Griffith University blames Google and media agency Ikon after ads appear on piracy sites
Griffith University has said Google and its agency Ikon Communications are at fault after its ads appeared on unlicensed content streaming sites.
In addition to the Australian university, Mumbrella Asia reports other brands appearing on the website included Singtel, Procter & Gamble, POSB Bank and Toyota.
It once again shines a light on programmatic buying and whether media agencies have adequate blacklists for clients.

	
I think it’s great alignment, majority of people on those streaming sites are probably within their target demo…
I do not believe the agency can be held accountable. It should be the network / dsp.

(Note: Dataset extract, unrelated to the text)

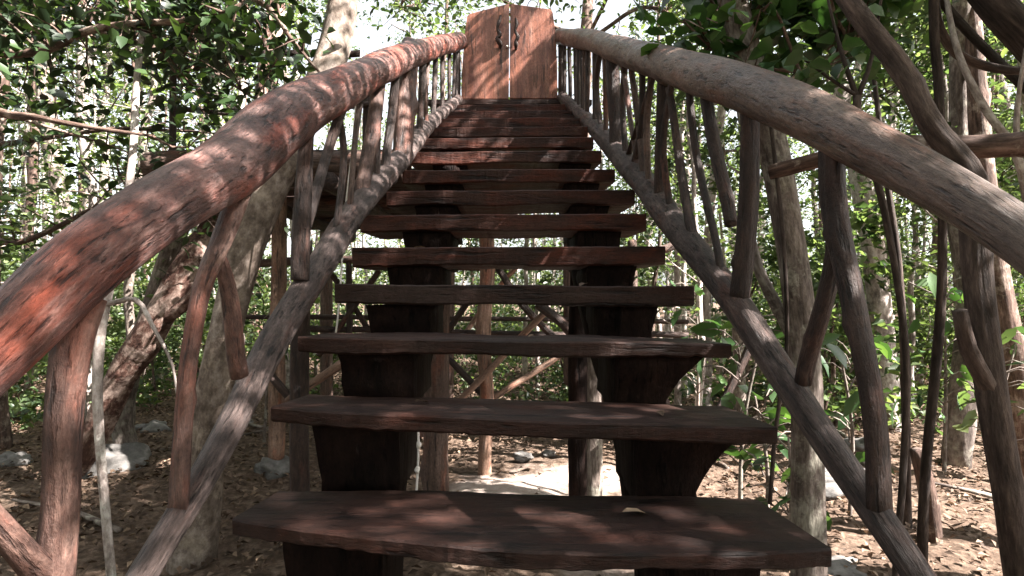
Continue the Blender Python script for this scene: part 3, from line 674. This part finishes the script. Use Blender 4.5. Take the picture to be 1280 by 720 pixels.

Thanks Perez Hilton aka Mumbrella. How about you start reporting on all the other businesses eg. Telstra for one also appearing in the same environments?
Hi Papparazi,
From your IP address it looks like you may not be an impartial party here?
Cheers,
Alex – editor, Mumbrella
Stray ads appearing on illicit websites has to be one of the silliest issues we’ve ever worried about this industry. We know that none of the viewers care (if they found piracy objectionable they wouldn’t be on the site in the first place), rather, it’s all about protecting brands from ‘gotcha’ moments like these, which misinform people about how online advertising actually works.
As for the ethics of paying a dodgy publisher, display ad revenue is so miniscule these days you could hardly argue that Griffith Uni is supporting the site. If we educated people about how online ads are targeted, instead of brewing controversy, advertisers might consciously leave these sites in their network and at least have the opportunity to bring users to the legitimate side of the web.
Wow Alex getting a little defensive? Don’t you have sensational headlines to write?
Good old Mumbrella pulling out the IPN. Surely that is a breach of privacy to indicate where the person is located?
Nothing to do with the agency.
More to do with Google marking their own homework.
Also agree that this is such a insignificant issue within the broader industry – but I guess it’s easy to fit in a tweet vs. explaining how ad-fraud works.
Think folk are being a little naive here. It’s not insignificant according to USA IAB honcho was just out here.
People who run these sites are stealing content to make a buck and if you’re advertising on such sites you’re funding their activities.
Without being alarmist, ad fraud has been linked to organised crime and other organisations major brands would rather not be associated with.
Prolly best not to be there i reckon.
Does rather show that Ikon has zero targeting ability though? No?
No-one on piracy sites is seeing display ads because they’re generally savvy enough to have installed an ad block. (And not one of those dodgy white-list for profit things, a good one like UblockOrigin.)
Well said Lachlan Wells.
Display is ad revenue is minuscule ??
Fact Check : Display still largest category in digital media.
http://www.journalism.org/2015.....act-sheet/
Fair point Spiffy, to clarify I meant the revenue the individual piracy site would earn from Griffith is probably very small.
Hey MumBrella, if you wanna pull out IP addys to shame agencies defending themselves, make sure to pull out IPs from competing agencies trying to sink the boot too.
Hi Stevo,
We regularly do that where they are traceable – these aren’t it seems.
Cheers,
Alex, editor, Mumbrella
‘…the legitimate side of the web….’
Ad-speak at its finest. File sharing (piracy) IS the legitimate side of the web. That’s what the internet does, copy files. (That’s pretty much all it does actually.)
It’s the data-retention, tracking, privacy destroying, malware ridden ads that form some of the worst aspects of today’s internet.
Forcing artificial scarcity on infinitely copy-able products and ideas is about as illegitimate as it gets. Like demanding cars drive at 5kph because they’re threatening your horse and carriage business (true story).
The future will laugh at stupid concepts like attempting to stop everyone using a new technology to its potential because it threatens your ancient business model.